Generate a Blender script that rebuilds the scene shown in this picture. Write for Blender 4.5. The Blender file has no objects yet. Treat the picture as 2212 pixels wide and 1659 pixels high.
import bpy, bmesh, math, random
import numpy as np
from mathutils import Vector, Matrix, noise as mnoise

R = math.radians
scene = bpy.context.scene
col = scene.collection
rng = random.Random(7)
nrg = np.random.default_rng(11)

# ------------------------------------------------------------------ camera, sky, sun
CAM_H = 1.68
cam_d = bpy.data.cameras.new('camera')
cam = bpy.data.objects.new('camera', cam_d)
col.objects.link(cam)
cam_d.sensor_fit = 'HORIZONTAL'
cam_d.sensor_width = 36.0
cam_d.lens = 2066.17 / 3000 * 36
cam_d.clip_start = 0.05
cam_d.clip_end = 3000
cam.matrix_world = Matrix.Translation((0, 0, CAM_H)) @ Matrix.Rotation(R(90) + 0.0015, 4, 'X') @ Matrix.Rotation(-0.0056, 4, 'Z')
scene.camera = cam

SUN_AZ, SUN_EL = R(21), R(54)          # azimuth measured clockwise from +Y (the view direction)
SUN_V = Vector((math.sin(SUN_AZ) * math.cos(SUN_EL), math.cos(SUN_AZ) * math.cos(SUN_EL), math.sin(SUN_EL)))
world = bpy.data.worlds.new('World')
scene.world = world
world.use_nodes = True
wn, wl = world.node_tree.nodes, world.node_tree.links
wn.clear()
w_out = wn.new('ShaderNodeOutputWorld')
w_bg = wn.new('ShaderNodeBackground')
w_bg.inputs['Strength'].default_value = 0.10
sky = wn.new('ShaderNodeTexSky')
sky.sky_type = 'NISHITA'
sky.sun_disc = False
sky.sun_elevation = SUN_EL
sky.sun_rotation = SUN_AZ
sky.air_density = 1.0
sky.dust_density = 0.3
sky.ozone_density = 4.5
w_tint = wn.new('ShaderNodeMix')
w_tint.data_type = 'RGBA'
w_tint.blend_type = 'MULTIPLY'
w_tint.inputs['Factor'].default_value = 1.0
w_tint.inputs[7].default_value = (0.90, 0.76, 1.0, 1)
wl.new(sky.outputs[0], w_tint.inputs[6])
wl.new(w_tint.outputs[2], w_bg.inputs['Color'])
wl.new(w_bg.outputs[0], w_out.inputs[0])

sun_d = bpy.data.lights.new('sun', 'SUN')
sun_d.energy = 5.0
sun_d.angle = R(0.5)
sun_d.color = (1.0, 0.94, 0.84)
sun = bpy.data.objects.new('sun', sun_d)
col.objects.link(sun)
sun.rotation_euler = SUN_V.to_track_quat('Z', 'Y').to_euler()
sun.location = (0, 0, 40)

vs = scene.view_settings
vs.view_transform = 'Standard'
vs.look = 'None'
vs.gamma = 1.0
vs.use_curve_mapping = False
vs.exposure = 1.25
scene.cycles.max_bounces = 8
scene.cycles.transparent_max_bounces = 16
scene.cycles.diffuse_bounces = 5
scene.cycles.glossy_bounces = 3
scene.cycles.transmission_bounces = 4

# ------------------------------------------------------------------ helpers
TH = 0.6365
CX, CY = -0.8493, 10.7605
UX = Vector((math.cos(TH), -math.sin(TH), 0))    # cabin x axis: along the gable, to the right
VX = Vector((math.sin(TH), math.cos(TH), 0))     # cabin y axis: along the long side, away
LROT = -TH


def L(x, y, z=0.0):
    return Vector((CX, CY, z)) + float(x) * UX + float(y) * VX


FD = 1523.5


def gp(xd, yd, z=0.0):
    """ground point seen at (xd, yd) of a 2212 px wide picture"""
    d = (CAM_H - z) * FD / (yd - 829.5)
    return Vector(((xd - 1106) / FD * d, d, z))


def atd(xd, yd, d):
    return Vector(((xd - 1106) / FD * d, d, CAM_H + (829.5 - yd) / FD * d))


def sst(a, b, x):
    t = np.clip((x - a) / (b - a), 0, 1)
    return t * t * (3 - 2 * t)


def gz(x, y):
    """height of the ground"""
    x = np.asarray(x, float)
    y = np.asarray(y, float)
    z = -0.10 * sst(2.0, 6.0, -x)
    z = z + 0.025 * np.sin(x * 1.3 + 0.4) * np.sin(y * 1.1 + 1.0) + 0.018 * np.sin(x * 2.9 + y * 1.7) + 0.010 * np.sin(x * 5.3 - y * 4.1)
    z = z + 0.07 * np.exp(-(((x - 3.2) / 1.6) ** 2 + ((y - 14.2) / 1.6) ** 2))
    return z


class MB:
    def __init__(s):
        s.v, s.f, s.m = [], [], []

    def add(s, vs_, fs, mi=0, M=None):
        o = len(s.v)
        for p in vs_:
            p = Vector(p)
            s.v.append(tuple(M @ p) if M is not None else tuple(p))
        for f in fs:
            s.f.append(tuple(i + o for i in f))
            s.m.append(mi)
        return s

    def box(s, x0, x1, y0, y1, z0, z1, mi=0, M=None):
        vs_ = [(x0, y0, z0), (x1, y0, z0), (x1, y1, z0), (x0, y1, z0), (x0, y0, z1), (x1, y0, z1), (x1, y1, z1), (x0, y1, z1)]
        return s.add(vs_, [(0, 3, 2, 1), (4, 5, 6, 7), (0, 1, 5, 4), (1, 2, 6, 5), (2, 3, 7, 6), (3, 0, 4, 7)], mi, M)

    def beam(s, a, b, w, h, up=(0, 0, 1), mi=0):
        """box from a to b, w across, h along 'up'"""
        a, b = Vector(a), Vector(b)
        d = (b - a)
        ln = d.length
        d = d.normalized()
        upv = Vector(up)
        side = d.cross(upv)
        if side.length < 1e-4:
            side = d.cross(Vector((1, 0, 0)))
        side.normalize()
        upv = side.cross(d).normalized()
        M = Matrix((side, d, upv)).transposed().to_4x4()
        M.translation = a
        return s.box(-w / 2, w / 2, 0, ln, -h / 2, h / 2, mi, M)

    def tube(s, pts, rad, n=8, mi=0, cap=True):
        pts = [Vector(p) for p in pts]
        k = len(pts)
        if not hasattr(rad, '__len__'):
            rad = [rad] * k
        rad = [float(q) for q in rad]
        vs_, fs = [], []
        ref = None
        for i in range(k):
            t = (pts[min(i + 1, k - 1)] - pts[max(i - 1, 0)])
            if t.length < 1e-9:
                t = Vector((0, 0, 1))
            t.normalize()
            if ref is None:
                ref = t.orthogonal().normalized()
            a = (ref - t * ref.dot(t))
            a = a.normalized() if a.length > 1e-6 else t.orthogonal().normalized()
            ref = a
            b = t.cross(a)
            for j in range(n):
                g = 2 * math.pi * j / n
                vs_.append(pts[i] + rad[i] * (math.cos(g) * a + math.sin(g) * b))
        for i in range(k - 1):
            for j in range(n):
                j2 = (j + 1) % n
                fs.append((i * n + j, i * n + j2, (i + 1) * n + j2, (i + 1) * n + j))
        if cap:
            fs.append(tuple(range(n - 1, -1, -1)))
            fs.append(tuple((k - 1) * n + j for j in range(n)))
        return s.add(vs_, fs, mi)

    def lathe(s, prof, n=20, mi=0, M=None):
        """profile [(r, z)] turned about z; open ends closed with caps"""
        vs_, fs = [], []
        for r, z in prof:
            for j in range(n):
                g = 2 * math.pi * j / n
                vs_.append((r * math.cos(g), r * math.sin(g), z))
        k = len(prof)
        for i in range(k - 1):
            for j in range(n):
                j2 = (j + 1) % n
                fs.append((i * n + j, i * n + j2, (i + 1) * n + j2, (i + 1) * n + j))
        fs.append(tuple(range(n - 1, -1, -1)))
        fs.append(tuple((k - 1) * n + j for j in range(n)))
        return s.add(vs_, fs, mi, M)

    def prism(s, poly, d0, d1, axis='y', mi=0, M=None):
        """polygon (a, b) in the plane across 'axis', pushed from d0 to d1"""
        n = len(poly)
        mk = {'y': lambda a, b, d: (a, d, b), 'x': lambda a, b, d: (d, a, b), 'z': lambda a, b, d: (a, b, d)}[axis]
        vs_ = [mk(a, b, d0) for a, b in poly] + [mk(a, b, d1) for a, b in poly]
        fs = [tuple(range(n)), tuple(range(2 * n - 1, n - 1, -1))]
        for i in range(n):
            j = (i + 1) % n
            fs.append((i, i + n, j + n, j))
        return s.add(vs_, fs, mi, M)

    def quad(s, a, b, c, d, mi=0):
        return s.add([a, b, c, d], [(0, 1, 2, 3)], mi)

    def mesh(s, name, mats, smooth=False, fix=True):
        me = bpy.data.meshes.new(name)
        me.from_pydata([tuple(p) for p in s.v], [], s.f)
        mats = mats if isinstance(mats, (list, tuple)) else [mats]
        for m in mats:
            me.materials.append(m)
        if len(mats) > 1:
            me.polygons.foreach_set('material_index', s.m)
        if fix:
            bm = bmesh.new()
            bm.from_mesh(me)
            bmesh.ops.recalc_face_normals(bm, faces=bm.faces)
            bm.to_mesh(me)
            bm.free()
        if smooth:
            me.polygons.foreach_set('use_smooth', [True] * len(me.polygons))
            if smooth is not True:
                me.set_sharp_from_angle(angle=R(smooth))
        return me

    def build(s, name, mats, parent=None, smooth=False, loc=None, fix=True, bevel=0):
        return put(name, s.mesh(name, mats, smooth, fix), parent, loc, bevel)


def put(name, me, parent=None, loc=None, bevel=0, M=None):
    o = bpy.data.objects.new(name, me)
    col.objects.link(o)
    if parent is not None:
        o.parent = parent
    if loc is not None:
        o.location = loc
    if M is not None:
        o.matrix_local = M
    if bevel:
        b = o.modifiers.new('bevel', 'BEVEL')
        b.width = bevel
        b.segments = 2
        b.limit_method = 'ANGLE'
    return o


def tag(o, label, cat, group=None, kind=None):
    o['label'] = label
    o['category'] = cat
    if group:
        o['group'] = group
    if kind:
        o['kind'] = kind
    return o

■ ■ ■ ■

◆ WRITTEN INSTRUCTION
Repeat exactly, please, each line from the beginning of the data through the line with "nrg = np.random.default_rng(11)" in it, and only those lines.

◆ WRITTEN ANSWER
Generate a Blender script that rebuilds the scene shown in this picture. Write for Blender 4.5. The Blender file has no objects yet. Treat the picture as 2212 pixels wide and 1659 pixels high.
import bpy, bmesh, math, random
import numpy as np
from mathutils import Vector, Matrix, noise as mnoise

R = math.radians
scene = bpy.context.scene
col = scene.collection
rng = random.Random(7)
nrg = np.random.default_rng(11)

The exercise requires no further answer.